▸ **Work required**
Repeat, please, only the lines from the top of the data down to the line with "S.camera = cam"; include both of those lines.

** begin **

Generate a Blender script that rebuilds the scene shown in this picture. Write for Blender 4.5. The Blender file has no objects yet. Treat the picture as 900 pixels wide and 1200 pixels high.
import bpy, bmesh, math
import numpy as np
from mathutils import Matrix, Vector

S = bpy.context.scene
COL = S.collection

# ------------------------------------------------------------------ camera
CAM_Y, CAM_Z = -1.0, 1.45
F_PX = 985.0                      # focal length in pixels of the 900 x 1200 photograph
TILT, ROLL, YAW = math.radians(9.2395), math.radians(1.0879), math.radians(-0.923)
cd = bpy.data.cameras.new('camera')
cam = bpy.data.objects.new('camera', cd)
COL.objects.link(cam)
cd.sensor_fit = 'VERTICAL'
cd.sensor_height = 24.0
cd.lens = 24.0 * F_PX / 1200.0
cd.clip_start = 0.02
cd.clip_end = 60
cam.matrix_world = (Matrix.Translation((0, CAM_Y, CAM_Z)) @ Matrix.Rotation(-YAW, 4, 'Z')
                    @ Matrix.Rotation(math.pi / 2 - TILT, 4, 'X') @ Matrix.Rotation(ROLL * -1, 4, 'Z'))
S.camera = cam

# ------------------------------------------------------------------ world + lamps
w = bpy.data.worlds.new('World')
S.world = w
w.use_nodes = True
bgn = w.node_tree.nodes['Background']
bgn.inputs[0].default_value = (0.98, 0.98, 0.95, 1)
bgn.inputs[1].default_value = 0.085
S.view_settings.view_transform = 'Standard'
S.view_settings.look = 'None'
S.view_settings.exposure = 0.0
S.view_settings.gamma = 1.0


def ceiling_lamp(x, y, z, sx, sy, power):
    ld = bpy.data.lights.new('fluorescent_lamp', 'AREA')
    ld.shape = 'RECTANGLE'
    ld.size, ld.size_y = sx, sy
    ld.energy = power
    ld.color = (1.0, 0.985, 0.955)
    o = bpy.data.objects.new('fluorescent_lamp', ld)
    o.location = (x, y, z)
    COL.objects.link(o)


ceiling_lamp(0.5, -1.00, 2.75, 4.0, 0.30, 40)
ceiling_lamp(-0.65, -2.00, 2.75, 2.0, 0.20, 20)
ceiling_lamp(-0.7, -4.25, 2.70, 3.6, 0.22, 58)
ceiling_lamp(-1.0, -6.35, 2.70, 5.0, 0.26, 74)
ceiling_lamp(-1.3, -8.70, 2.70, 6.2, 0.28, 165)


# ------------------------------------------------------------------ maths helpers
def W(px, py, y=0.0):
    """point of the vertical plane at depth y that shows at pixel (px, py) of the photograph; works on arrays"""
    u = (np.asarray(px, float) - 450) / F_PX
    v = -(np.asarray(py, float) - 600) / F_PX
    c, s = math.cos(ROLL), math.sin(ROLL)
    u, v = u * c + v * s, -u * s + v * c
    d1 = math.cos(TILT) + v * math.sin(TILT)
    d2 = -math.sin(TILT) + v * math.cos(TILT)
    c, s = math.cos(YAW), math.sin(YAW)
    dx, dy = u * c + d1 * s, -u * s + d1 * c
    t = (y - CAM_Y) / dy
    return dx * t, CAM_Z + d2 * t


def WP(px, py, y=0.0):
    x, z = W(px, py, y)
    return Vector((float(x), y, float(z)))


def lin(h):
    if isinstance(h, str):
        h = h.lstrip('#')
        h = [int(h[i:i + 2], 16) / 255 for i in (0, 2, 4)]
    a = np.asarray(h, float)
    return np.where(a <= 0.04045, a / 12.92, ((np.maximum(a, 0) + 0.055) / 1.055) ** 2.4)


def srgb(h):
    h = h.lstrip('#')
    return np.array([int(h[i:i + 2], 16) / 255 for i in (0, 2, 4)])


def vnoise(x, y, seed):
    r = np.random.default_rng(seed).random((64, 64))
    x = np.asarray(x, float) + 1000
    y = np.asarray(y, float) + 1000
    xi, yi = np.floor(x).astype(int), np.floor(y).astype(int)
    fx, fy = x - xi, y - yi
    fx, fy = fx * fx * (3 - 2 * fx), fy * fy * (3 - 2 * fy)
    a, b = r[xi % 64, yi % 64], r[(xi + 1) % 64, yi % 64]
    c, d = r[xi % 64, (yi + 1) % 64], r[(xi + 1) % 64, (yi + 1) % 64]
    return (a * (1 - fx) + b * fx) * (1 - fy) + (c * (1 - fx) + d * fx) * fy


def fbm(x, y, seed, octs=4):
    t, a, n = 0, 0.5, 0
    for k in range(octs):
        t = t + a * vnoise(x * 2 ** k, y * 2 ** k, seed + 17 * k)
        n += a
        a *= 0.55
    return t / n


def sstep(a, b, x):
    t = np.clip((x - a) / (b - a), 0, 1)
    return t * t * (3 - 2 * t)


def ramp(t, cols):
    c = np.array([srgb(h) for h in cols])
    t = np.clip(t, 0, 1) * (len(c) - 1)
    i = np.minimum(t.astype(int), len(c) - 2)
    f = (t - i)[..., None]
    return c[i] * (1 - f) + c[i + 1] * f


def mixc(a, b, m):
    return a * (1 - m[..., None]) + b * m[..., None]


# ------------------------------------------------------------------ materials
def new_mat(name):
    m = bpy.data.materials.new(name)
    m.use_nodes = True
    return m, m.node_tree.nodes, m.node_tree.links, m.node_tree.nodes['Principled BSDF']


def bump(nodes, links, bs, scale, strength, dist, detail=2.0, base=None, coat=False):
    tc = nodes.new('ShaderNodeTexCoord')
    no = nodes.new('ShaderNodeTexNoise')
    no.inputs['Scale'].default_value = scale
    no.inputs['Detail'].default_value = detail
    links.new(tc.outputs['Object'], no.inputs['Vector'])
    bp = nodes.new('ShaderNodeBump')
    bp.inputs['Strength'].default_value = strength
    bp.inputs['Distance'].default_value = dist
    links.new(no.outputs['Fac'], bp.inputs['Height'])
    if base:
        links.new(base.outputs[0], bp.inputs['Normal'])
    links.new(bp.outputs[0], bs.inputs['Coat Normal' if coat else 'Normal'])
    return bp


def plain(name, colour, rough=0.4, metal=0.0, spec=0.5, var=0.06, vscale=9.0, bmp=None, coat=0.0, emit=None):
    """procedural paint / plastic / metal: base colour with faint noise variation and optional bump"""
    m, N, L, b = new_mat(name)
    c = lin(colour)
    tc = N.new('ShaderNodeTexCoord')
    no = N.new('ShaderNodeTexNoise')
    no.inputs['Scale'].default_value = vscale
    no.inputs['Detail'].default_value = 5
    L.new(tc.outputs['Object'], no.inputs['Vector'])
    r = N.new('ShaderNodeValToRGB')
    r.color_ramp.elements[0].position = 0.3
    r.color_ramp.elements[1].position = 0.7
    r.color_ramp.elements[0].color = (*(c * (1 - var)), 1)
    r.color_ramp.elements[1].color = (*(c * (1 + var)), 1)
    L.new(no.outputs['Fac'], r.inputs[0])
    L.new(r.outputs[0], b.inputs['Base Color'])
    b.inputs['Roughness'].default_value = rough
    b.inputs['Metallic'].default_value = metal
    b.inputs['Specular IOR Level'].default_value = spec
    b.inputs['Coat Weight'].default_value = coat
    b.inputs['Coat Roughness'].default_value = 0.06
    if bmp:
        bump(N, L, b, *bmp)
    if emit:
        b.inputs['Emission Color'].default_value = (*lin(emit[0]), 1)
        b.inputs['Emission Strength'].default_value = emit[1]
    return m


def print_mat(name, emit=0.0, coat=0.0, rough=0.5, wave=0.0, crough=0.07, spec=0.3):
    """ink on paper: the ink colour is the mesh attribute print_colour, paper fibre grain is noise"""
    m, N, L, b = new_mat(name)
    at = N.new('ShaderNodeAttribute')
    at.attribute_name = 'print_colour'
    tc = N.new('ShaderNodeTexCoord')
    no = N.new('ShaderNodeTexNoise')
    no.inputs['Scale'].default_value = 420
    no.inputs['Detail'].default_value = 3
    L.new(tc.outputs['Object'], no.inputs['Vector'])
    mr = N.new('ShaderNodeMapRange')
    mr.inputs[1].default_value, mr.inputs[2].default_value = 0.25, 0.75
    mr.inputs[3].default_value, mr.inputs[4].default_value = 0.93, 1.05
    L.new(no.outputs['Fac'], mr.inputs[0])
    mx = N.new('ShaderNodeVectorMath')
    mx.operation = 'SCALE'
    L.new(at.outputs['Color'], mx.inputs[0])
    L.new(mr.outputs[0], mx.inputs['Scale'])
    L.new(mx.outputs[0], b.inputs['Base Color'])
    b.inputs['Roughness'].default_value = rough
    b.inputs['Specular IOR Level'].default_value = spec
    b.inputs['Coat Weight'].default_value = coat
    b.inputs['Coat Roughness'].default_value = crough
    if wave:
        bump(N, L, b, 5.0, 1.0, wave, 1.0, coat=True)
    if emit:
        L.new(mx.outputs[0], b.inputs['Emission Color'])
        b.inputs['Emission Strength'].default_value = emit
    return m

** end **

▸ **Task answer**
Generate a Blender script that rebuilds the scene shown in this picture. Write for Blender 4.5. The Blender file has no objects yet. Treat the picture as 900 pixels wide and 1200 pixels high.
import bpy, bmesh, math
import numpy as np
from mathutils import Matrix, Vector

S = bpy.context.scene
COL = S.collection

# ------------------------------------------------------------------ camera
CAM_Y, CAM_Z = -1.0, 1.45
F_PX = 985.0                      # focal length in pixels of the 900 x 1200 photograph
TILT, ROLL, YAW = math.radians(9.2395), math.radians(1.0879), math.radians(-0.923)
cd = bpy.data.cameras.new('camera')
cam = bpy.data.objects.new('camera', cd)
COL.objects.link(cam)
cd.sensor_fit = 'VERTICAL'
cd.sensor_height = 24.0
cd.lens = 24.0 * F_PX / 1200.0
cd.clip_start = 0.02
cd.clip_end = 60
cam.matrix_world = (Matrix.Translation((0, CAM_Y, CAM_Z)) @ Matrix.Rotation(-YAW, 4, 'Z')
                    @ Matrix.Rotation(math.pi / 2 - TILT, 4, 'X') @ Matrix.Rotation(ROLL * -1, 4, 'Z'))
S.camera = cam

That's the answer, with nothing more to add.